The lesson from both cases is that lava diversion requires continuous, costly effort sustained for as long as the eruption lasts. A single barrier or a few days of water spraying is not enough. And as the USGS has noted, these efforts may only delay the inevitable if an eruption persists for years rather than months.
What Happens to Land After a Flow
Fresh lava is sterile rock. The common assumption is that it slowly weathers into fertile volcanic soil, but the reality is more nuanced. Research on lava flows in Oregon and Hawai’i has shown that the soil forming on young lava flows comes primarily from external sources, not from the rock breaking down in place. In Hawai’i, windblown dust from as far away as Asia accounts for up to 25% of the soil on volcanic landscapes and provides critical nutrients like phosphorus. Ocean spray contributes calcium, another essential soil nutrient. The lava itself weathers far too slowly to explain the soil and vegetation that eventually colonize it.
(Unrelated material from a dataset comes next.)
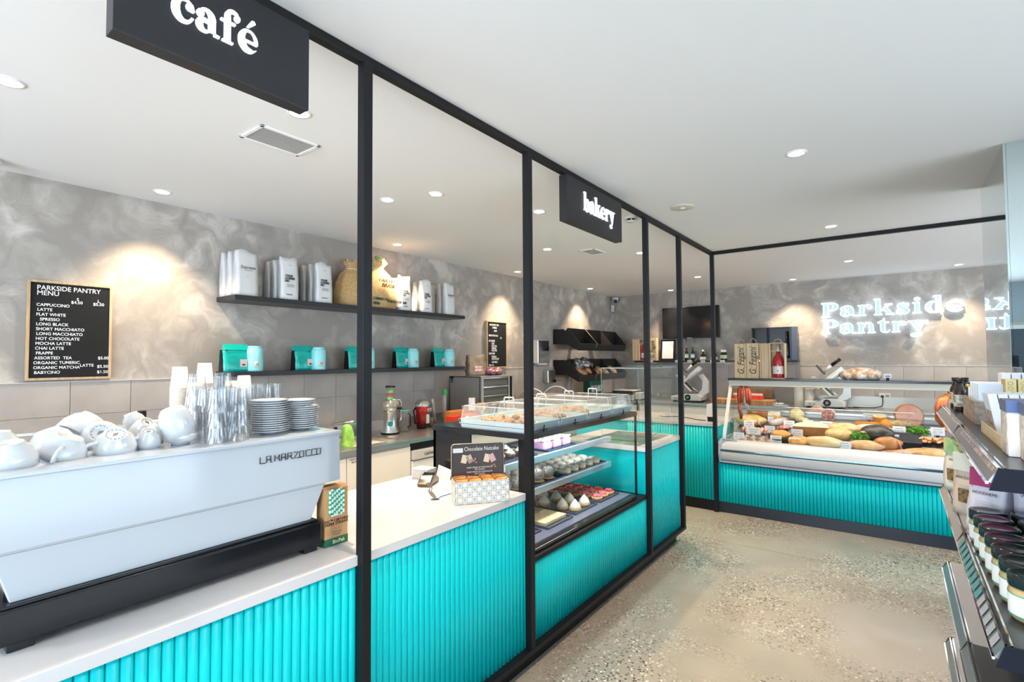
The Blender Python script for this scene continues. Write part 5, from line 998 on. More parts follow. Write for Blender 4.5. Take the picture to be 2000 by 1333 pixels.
for i, x in enumerate((-2.49,-2.315)):
    t = thing('syrup_flask', 'round-shouldered dark syrup bottle with white label, %s on the far shelf' % ['left one','half behind a post'][i], 'bottle', (x,8.46,1.5525)); MB().lathe([(0,0),(.045,0),(.047,.008),(.046,.06),(.030,.095),(.014,.115),(.013,.15),(0,.15)], 24).build('body', oil, t); MB().lathe([(.0478,.012),(.0475,.058)], 24).build('label', paperw, t); MB().lathe([(.016,.145),(.016,.172),(0,.172)], 14).build('cap', paperw, t)
t = thing('preserve_jar', 'dark preserve jar with a white lid at the right on the far shelf', 'jar', (-2.175,8.46,1.5525)); MB().lathe([(0,0),(.045,0),(.047,.01),(.047,.11),(.038,.13),(0,.13)], 24).build('body', oil, t); MB().lathe([(.040,.13),(.040,.165),(0,.165)], 20).build('lid', paperw, t); MB().lathe([(.0482,.03),(.0482,.085)], 24).build('label', mat('label_pale_green', (.45,.55,.40), .5), t)
t = thing('gift_box', 'open black gift box with decanter at the right end of the far shelf', 'gift box', (-1.46,8.50,1.5525)); ch = mat('charcoal_box', (.02,.02,.024), .25)
MB().box(-.295,.27,.07,.08,0,.49).box(.22,.31,-.08,.08,0,.49).box(-.295,.27,-.07,.08,0,.01).box(-.295,.27,-.07,.08,.48,.49).box(-.295,-.285,-.07,.08,0,.49).box(-.10,-.09,-.07,.08,0,.49).build('case', ch, t); MB().box(.248,.312,-.082,-.079,0,.49).build('satin_edge', mat('satin_blue', (.08,.11,.18), .3), t)
MB().lathe([(0,.03),(.045,.03),(.05,.08),(.045,.20),(.018,.27),(.014,.42),(.02,.43)], 20, 0, Matrix.Translation((.17,0,0))).build('decanter', mat('decanter_dark', (.03,.03,.035), .05, coat=.6), t)
# backlit sign
sg = thing('wall_sign', 'glowing white Parkside Pantry letters on the far plaster wall', 'sign', (-.06,8.6,2.15))
tubem = mat('neon_tube', (1,1,1), .4, emit=.75, ecol=(.92,.97,1)); facem = mat('letter_face', (.35,.50,.70), .4, emit=.16, ecol=(.55,.74,1))
wtot = glyphs('letter', sg, 'Parkside', .145, (-.845,8.575,2.165), (1,0,0), (0,0,1), facem, .010, track=9, tube=.0038, tmat=tubem, squash=1.235)
wt2 = glyphs('letter', sg, 'Pantry', .145, (-.845,8.575,1.922), (1,0,0), (0,0,1), facem, .010, track=9, tube=.0038, tmat=tubem, squash=1.20)
print('signwidth', wtot*1.2, wt2*1.16)
# sockets, slicers, boards on the far bench
t = thing('power_socket', 'white double power socket with a black plug on the far wall', 'socket', (-.14,8.604,1.06)); MB().box(-.065,.065,-.008,0,-.038,.038).build('plate', whitem, t, bevel=.003); MB().cyl((-.025,-.045,-.005), .018, .038, 12, 0, 'y').build('plug', black, t); MB().box(.01,.05,-.0088,-.008,-.02,.02).build('holes', inkg, t)
o = MB().tube([(-.165,8.565,1.05),(-.16,8.53,.98),(-.17,8.50,.93),(-.25,8.45,.91),(-.40,8.40,.908),(-.48,8.36,.915),(-.42,8.33,.91),(-.55,8.30,.908)], .006, 8).build('cord', black, None); tag(o, 'black cord from the far wall socket curling along the steel bench', 'cable')
alum = mat('slicer_aluminium', (.58,.57,.55), .3, .35)
def slicer(loc, rz, lab, s=1.0):
    t = thing('meat_slicer', lab, 'slicer', loc, rz)
    MB().prism([(-.27,.02),(.20,.02),(.20,.09),(.13,.13),(-.05,.13),(-.10,.09),(-.27,.09)], 'y', -.16, .16).build('base', alum, t, bevel=.012)
    for x in (-.22,.15):
        for y in (-.12,.12): MB().cyl((x,y,0), .022, .025, 10).build('foot', black, t)
    MB().prism([(.06,.10),(.20,.10),(.26,.14),(.26,.32),(.17,.44),(.10,.42),(.17,.32),(.16,.20)], 'y', .02, .10).build('blade_housing', alum, t, bevel=.01)
    MB().cyl((0,0,0), .145, .012, 36, 0, 'z', Matrix.Translation((.02,0,.27)) @ Matrix.Rotation(R_(48),4,'Y')).build('blade', chrome, t)
    MB().box(-.19,.15,-.16,.15,-.014,.010,0,Matrix.Translation((-.05,0,.28)) @ Matrix.Rotation(R_(48),4,'Y')).build('gauge_plate', alum, t, bevel=.004)
    MB().box(-.17,.17,-.14,.12,-.016,.016,0,Matrix.Translation((.02,-.05,.38)) @ Matrix.Rotation(R_(-42),4,'Y')).build('carriage', alum, t, bevel=.004)
    MB().box(-.12,.12,-.04,.04,-.035,.035,0,Matrix.Translation((.10,-.10,.46)) @ Matrix.Rotation(R_(-42),4,'Y')).build('pusher', alum, t, bevel=.006)
    MB().box(-.08,.08,-.035,.035,-.012,.012,0,Matrix.Translation((-.07,-.10,.52)) @ Matrix.Rotation(R_(52),4,'Y')).build('pusher_plate', mat('slicer_grey', (.10,.10,.11), .5), t, bevel=.006)
    MB().tube([(-.05,-.10,.47),(.06,-.10,.58)], .018, 12).build('arm', alum, t); MB().tube([(.06,-.10,.58),(.16,-.10,.665)], .022, 12).build('handle', black, t)
    MB().cyl((.0,-.165,.075), .045, .03, 20, 0, 'y').build('knob', black, t); MB().cyl((-.0,-.168,.075), .02, .006, 16, 0, 'y').build('knob_cap', chrome, t)
    for x in (-.20,-.15): MB().cyl((x,-.166,.055), .012, .01, 10, 0, 'y').build('switch', inkg, t)
    return t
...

Plants can grow on bare lava, but they establish far more successfully where wind, water, or other forces have deposited a layer of sediment on top. In tropical climates with warm temperatures and heavy rainfall, soil develops faster. In cooler, drier environments, a lava flow can remain largely barren for thousands of years. This process, called primary succession, is one of the slowest forms of ecological recovery on Earth.